The problem
Without the pictures, write out all the lines below exactly as they appear.

Material
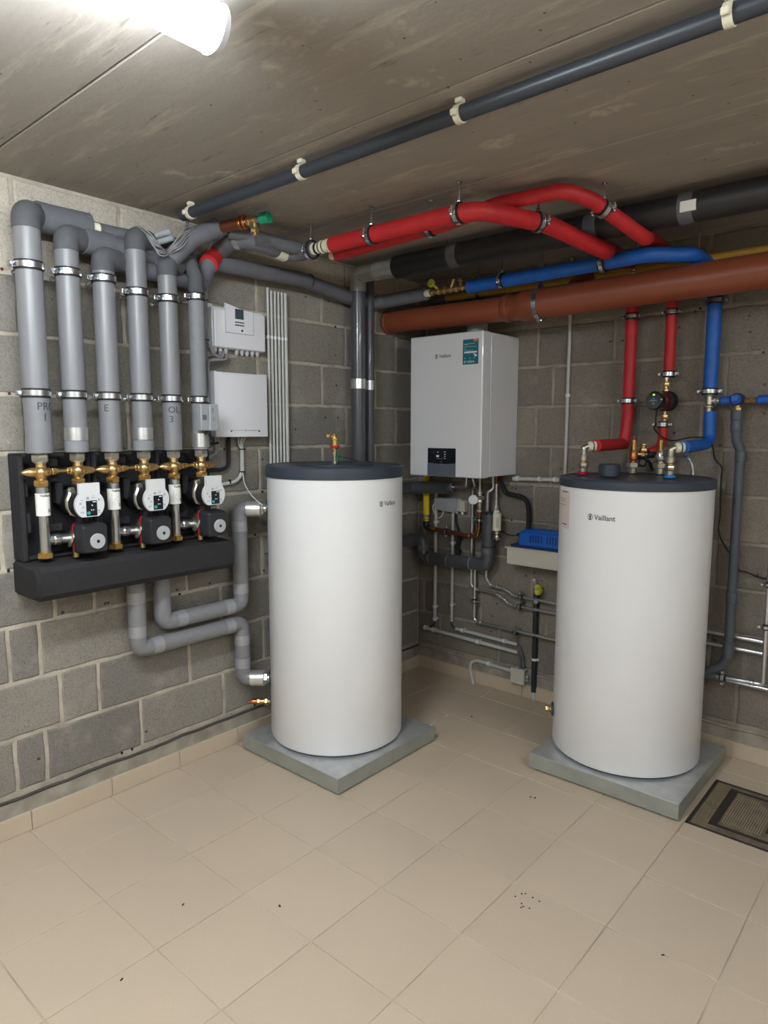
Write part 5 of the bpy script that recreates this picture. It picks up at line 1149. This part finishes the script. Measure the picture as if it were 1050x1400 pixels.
# tee, side branch with blue valve and grey drain
t = thing('white_tee', 'off-white press tee joining the blue riser and the blue side branch', 'pipe fitting', (1.612, -.085, 1.5))
m = MB(); m.cyl((1.612, -.085, 1.505), (1.612, -.085, 1.60), .0125, 16); m.cyl((1.612, -.085, 1.572), (1.612, -.085, 1.584), .020, 18, .003); m.cyl((1.612, -.085, 1.523), (1.612, -.085, 1.534), .020, 18, .003); m.cyl((1.612, -.085, 1.535), (1.612, -.085, 1.574), .0155, 16, .003)
m.cyl((1.612, -.085, 1.552), (1.652, -.085, 1.552), .012, 14); m.cyl((1.634, -.085, 1.552), (1.644, -.085, 1.552), .018, 16, .003); build('tee_body', m, 'nickel', t)
t = thing('branch_line', 'blue side branch with brass fittings and a dark blue valve at the right edge', 'pipe', (1.75, -.085, 1.53))
m = MB(); m.lathe((1.652, -.085, 1.552), (1, 0, 0), [(.012, 0), (.018, .008), (.018, .04), (.012, .052)], 16); m.lathe((1.79, -.085, 1.552), (1, 0, 0), [(.010, 0), (.018, .008), (.018, .05), (.016, .058)], 16); build('blue_sleeve', m, 'blue_foam', t)
m = MB(); m.cyl((1.695, -.085, 1.552), (1.79, -.085, 1.552), .008, 10)
for x in (1.702, 1.748, 1.762, 1.776): m.hexnut((x, -.085, 1.552), (x+.009, -.085, 1.552), .0125)
m.cyl((1.722, -.085, 1.545), (1.722, -.085, 1.508), .012, 14); m.hexnut((1.722, -.085, 1.51), (1.722, -.085, 1.524), .018); build('brass_fittings', m, 'brass', t)
m = MB(); m.cyl((1.722, -.07, 1.556), (1.722, -.115, 1.556), .025, 20, .004); vv = build('valve_body', m, 'blue_dark', t)
m = MB(); m.box((1.718, -.12, 1.558), (.03, .008, .026), .003); m.ring((1.722, -.118, 1.556), (0, 1, 0), .017, .003, 18, 6); build('valve_handle', m, 'blue_case', vv)
m = MB(); m.cyl((1.85, -.085, 1.552), (2.1, -.085, 1.552), .017, 14); build('steel_tail', m, 'steel_pipe', t)
pipe_clamp(t, (1.862, -.085, 1.552), (1, 0, 0), .018, (1.862, 0, 1.552), side=(0, 0, 1))
o = thing('waste_pipe', 'slate grey waste pipe running down the back wall right of the right cylinder', 'pipe', (1.735, -.07, .35))
m = MB(); m.lathe((1.722, -.085, 1.512), (0, 0, -1), [(.020, 0), (.024, .004), (.024, .038), (.021, .042), (.021, .062), (.0225, .066), (.0225, .084), (.0175, .095)], 20); build('funnel', m, 'drain_grey', o)
m = MB(); m.tube([(1.722, -.085, 1.42), (1.724, -.080, 1.39), (1.740, -.07, 1.345), (1.742, -.07, .46), (1.715, -.07, .415), (1.60, -.075, .345)], .0185, .025, 20, 5); build('tube', m, 'drain_grey', o)
for za_, zb_ in ((1.345, 1.30), (.75, .70), (.53, .46)):
    m = MB(); m.cyl((1.742, -.07, za_), (1.742, -.07, zb_), .022, 20, .002); build('socket', m, 'drain_grey', o)
o = thing('elbow_pipe', 'chrome-like thin pipe with an elbow at the right edge of the view', 'pipe', (1.88, -.06, .38))
m = MB(); m.tube([(1.60, -.06, .352), (1.70, -.06, .365), (1.880, -.06, .372), (1.880, -.06, .40), (1.876, -.07, 1.10), (1.862, -.08, 1.50)], .0095, .03, 14); build('tube', m, 'steel_pipe', o)
m = MB(); m.cyl((1.60, -.06, .352), (1.70, -.06, .365), .021, 16, .003); build('dark_sleeve', m, 'drain_grey', o)
pipe_clamp(o, (1.725, -.06, .3655), (1, 0, 0), .0125, (1.725, 0, .3655), side=(0, 0, 1), w_=.014)
for z in (.80, .62): pipe_clamp(o, (1.878, -.066, z), (0, 0, 1), .0098, (1.878, 0, z), side=(1, 0, 0), w_=.012)
for x in (1.83, 1.845): 
    m = MB(); m.ring((x, -.06, .3705), (1, 0, 0), .0105, .003, 14, 6); build('press_ring', m, 'steel', o)
# safety group on the back half of the right lid
def safety(x, y, lab, red):
    t = thing('relief_valve', lab, 'valve', (x, y, 1.243))
    m = MB(); m.cyl((x, y, 1.242), (x, y, 1.268), .0165, 14, .001)
    for k in range(4): m.band((x, y, 1.247+k*.005), (0, 0, 1), .0162, .0182, .0025, 14)
    m.hexnut((x, y, 1.266), (x, y, 1.290), .029); build('hex_base', m, 'nickel', t)
    m = MB(); m.cyl((x, y, 1.29), (x, y, 1.299), .013, 14); m.lathe((x, y, 1.297), (0, 0, 1), [(.013, 0), (.019, .006), (.0205, .02), (.017, .036), (.013, .046)], 18); build('bronze_body', m, 'copper_fitting' if red else 'steel_pipe', t)
    m = MB(); m.cyl((x, y, 1.340), (x, y, 1.388), .0125, 16, .001); build('brass_sleeve', m, 'brass_pale', t)
    if red: m = MB(); m.cyl((x, y, 1.388), (x, y, 1.405), .007, 12, .001); build('red_knob', m, 'copper', t)
    return t
v1 = safety(1.342, -.190, 'bronze relief valve with a tall brass sleeve in the middle of the right lid', True)
v2 = safety(1.452, -.170, 'steel relief valve with a brass sleeve right behind the blue connection', False)
t = thing('cross_piece', 'brass cross fitting with black hoses between the two relief valves', 'pipe fitting', (1.36, -.16, 1.29))
m = MB(); m.cyl((1.345, -.185, 1.325), (1.395, -.15, 1.325), .010, 12); m.hexnut((1.375, -.165, 1.332), (1.375, -.165, 1.352), .019); m.cyl((1.375, -.165, 1.315), (1.375, -.165, 1.362), .012, 14, .002); m.hexnut((1.375, -.165, 1.36), (1.375, -.165, 1.372), .013)
build('brass_body', m, 'brass', t)
m = MB(); m.cyl((1.388, -.156, 1.325), (1.415, -.14, 1.325), .016, 14, .003); m.spline([(1.33, -.16, 1.30), (1.36, -.15, 1.31), (1.39, -.14, 1.295), (1.40, -.13, 1.27), (1.405, -.13, 1.25)], .007, 8); m.ring((1.37, -.155, 1.29), (.2, 1, 0), .018, .004, 16, 6); build('black_hose', m, 'rubber_black', t)
m = MB(); m.spline([(1.52, -.20, 1.30), (1.55, -.18, 1.32), (1.575, -.17, 1.30), (1.585, -.17, 1.27), (1.587, -.17, 1.245)], .0055, 8); m.cyl((1.587, -.17, 1.243), (1.587, -.17, 1.262), .009, 12); o = build('braided_hose', m, 'steel'); tag(o, 'small braided steel hose curling down onto the right lid behind the blue ring', 'hose')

The answer
Write part 5 of the bpy script that recreates this picture. It picks up at line 1149. This part finishes the script. Measure the picture as if it were 1050x1400 pixels.
# tee, side branch with blue valve and grey drain
t = thing('white_tee', 'off-white press tee joining the blue riser and the blue side branch', 'pipe fitting', (1.612, -.085, 1.5))
m = MB(); m.cyl((1.612, -.085, 1.505), (1.612, -.085, 1.60), .0125, 16); m.cyl((1.612, -.085, 1.572), (1.612, -.085, 1.584), .020, 18, .003); m.cyl((1.612, -.085, 1.523), (1.612, -.085, 1.534), .020, 18, .003); m.cyl((1.612, -.085, 1.535), (1.612, -.085, 1.574), .0155, 16, .003)
m.cyl((1.612, -.085, 1.552), (1.652, -.085, 1.552), .012, 14); m.cyl((1.634, -.085, 1.552), (1.644, -.085, 1.552), .018, 16, .003); build('tee_body', m, 'nickel', t)
t = thing('branch_line', 'blue side branch with brass fittings and a dark blue valve at the right edge', 'pipe', (1.75, -.085, 1.53))
m = MB(); m.lathe((1.652, -.085, 1.552), (1, 0, 0), [(.012, 0), (.018, .008), (.018, .04), (.012, .052)], 16); m.lathe((1.79, -.085, 1.552), (1, 0, 0), [(.010, 0), (.018, .008), (.018, .05), (.016, .058)], 16); build('blue_sleeve', m, 'blue_foam', t)
m = MB(); m.cyl((1.695, -.085, 1.552), (1.79, -.085, 1.552), .008, 10)
for x in (1.702, 1.748, 1.762, 1.776): m.hexnut((x, -.085, 1.552), (x+.009, -.085, 1.552), .0125)
m.cyl((1.722, -.085, 1.545), (1.722, -.085, 1.508), .012, 14); m.hexnut((1.722, -.085, 1.51), (1.722, -.085, 1.524), .018); build('brass_fittings', m, 'brass', t)
m = MB(); m.cyl((1.722, -.07, 1.556), (1.722, -.115, 1.556), .025, 20, .004); vv = build('valve_body', m, 'blue_dark', t)
m = MB(); m.box((1.718, -.12, 1.558), (.03, .008, .026), .003); m.ring((1.722, -.118, 1.556), (0, 1, 0), .017, .003, 18, 6); build('valve_handle', m, 'blue_case', vv)
m = MB(); m.cyl((1.85, -.085, 1.552), (2.1, -.085, 1.552), .017, 14); build('steel_tail', m, 'steel_pipe', t)
pipe_clamp(t, (1.862, -.085, 1.552), (1, 0, 0), .018, (1.862, 0, 1.552), side=(0, 0, 1))
o = thing('waste_pipe', 'slate grey waste pipe running down the back wall right of the right cylinder', 'pipe', (1.735, -.07, .35))
m = MB(); m.lathe((1.722, -.085, 1.512), (0, 0, -1), [(.020, 0), (.024, .004), (.024, .038), (.021, .042), (.021, .062), (.0225, .066), (.0225, .084), (.0175, .095)], 20); build('funnel', m, 'drain_grey', o)
m = MB(); m.tube([(1.722, -.085, 1.42), (1.724, -.080, 1.39), (1.740, -.07, 1.345), (1.742, -.07, .46), (1.715, -.07, .415), (1.60, -.075, .345)], .0185, .025, 20, 5); build('tube', m, 'drain_grey', o)
for za_, zb_ in ((1.345, 1.30), (.75, .70), (.53, .46)):
    m = MB(); m.cyl((1.742, -.07, za_), (1.742, -.07, zb_), .022, 20, .002); build('socket', m, 'drain_grey', o)
o = thing('elbow_pipe', 'chrome-like thin pipe with an elbow at the right edge of the view', 'pipe', (1.88, -.06, .38))
m = MB(); m.tube([(1.60, -.06, .352), (1.70, -.06, .365), (1.880, -.06, .372), (1.880, -.06, .40), (1.876, -.07, 1.10), (1.862, -.08, 1.50)], .0095, .03, 14); build('tube', m, 'steel_pipe', o)
m = MB(); m.cyl((1.60, -.06, .352), (1.70, -.06, .365), .021, 16, .003); build('dark_sleeve', m, 'drain_grey', o)
pipe_clamp(o, (1.725, -.06, .3655), (1, 0, 0), .0125, (1.725, 0, .3655), side=(0, 0, 1), w_=.014)
for z in (.80, .62): pipe_clamp(o, (1.878, -.066, z), (0, 0, 1), .0098, (1.878, 0, z), side=(1, 0, 0), w_=.012)
for x in (1.83, 1.845): 
    m = MB(); m.ring((x, -.06, .3705), (1, 0, 0), .0105, .003, 14, 6); build('press_ring', m, 'steel', o)
# safety group on the back half of the right lid
def safety(x, y, lab, red):
    t = thing('relief_valve', lab, 'valve', (x, y, 1.243))
    m = MB(); m.cyl((x, y, 1.242), (x, y, 1.268), .0165, 14, .001)
    for k in range(4): m.band((x, y, 1.247+k*.005), (0, 0, 1), .0162, .0182, .0025, 14)
    m.hexnut((x, y, 1.266), (x, y, 1.290), .029); build('hex_base', m, 'nickel', t)
    m = MB(); m.cyl((x, y, 1.29), (x, y, 1.299), .013, 14); m.lathe((x, y, 1.297), (0, 0, 1), [(.013, 0), (.019, .006), (.0205, .02), (.017, .036), (.013, .046)], 18); build('bronze_body', m, 'copper_fitting' if red else 'steel_pipe', t)
    m = MB(); m.cyl((x, y, 1.340), (x, y, 1.388), .0125, 16, .001); build('brass_sleeve', m, 'brass_pale', t)
    if red: m = MB(); m.cyl((x, y, 1.388), (x, y, 1.405), .007, 12, .001); build('red_knob', m, 'copper', t)
    return t
v1 = safety(1.342, -.190, 'bronze relief valve with a tall brass sleeve in the middle of the right lid', True)
v2 = safety(1.452, -.170, 'steel relief valve with a brass sleeve right behind the blue connection', False)
t = thing('cross_piece', 'brass cross fitting with black hoses between the two relief valves', 'pipe fitting', (1.36, -.16, 1.29))
m = MB(); m.cyl((1.345, -.185, 1.325), (1.395, -.15, 1.325), .010, 12); m.hexnut((1.375, -.165, 1.332), (1.375, -.165, 1.352), .019); m.cyl((1.375, -.165, 1.315), (1.375, -.165, 1.362), .012, 14, .002); m.hexnut((1.375, -.165, 1.36), (1.375, -.165, 1.372), .013)
build('brass_body', m, 'brass', t)
m = MB(); m.cyl((1.388, -.156, 1.325), (1.415, -.14, 1.325), .016, 14, .003); m.spline([(1.33, -.16, 1.30), (1.36, -.15, 1.31), (1.39, -.14, 1.295), (1.40, -.13, 1.27), (1.405, -.13, 1.25)], .007, 8); m.ring((1.37, -.155, 1.29), (.2, 1, 0), .018, .004, 16, 6); build('black_hose', m, 'rubber_black', t)
m = MB(); m.spline([(1.52, -.20, 1.30), (1.55, -.18, 1.32), (1.575, -.17, 1.30), (1.585, -.17, 1.27), (1.587, -.17, 1.245)], .0055, 8); m.cyl((1.587, -.17, 1.243), (1.587, -.17, 1.262), .009, 12); o = build('braided_hose', m, 'steel'); tag(o, 'small braided steel hose curling down onto the right lid behind the blue ring', 'hose')